Seeing Partnerships From Both Sides

We went to dinner last night with good friends – we had a great time. Our friends are also our colleagues and mentors. The funny thing – we all met through Twitter.  The beautiful thing about social media is being able to tap into people with similar values.  Now “your people” have become an invaluable resource; one that not only elevates thinking but day to day practice.  That made us think – does this ever translate into the classroom?

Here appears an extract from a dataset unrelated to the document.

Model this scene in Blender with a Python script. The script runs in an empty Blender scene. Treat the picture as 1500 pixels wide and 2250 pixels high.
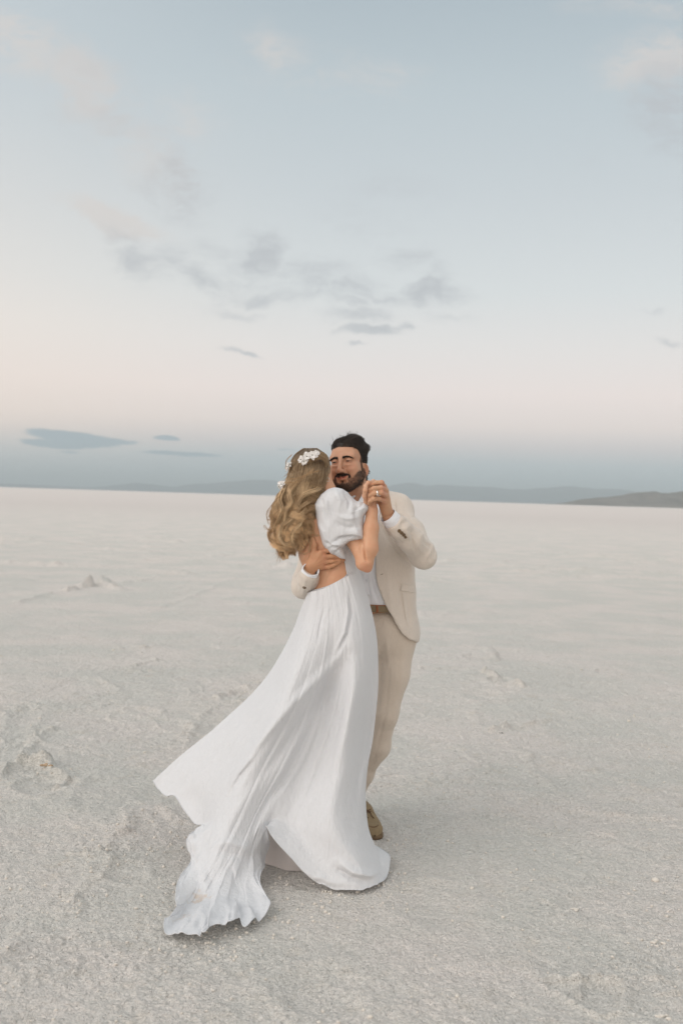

What if we let students create their own groups and partnerships? What would happen? How would the work be structured to allow this dynamic to unfold?  The truth is we just don’t know… but we intend to find out.  

The Plan:

  1. Students will self-select their topics of inquiry (Outer Space, Animals, Ecosystems, Oceanography, Weather, Natural Disasters)
  2. Set-up informational groups and supply text sets
  3. Create a board with inquiry headings with student names written on cards (choose your partner within your group)
  4. Personal reflection work – what makes a good partner for me: why we need partners; what qualities make a good partner; talking to partners; listening to partners
  5. Systematic recordings of partnership dialogue that will be analyzed by others to find evidence of strong partnership work

We know the relationship matters.   We know that choice matters.  We know that independence matters.  If engagement means doing something difficult – failing, and trying again, then it is our job to create structures within the classroom that support this in the best possible way.  A way that is authentic to real life and shows our students that we value their choice.  With whom do you do your best work?  The people who push our thinking and help us to do our best work comes from the communities we create ourselves.  Shouldn’t we try that in the classroom?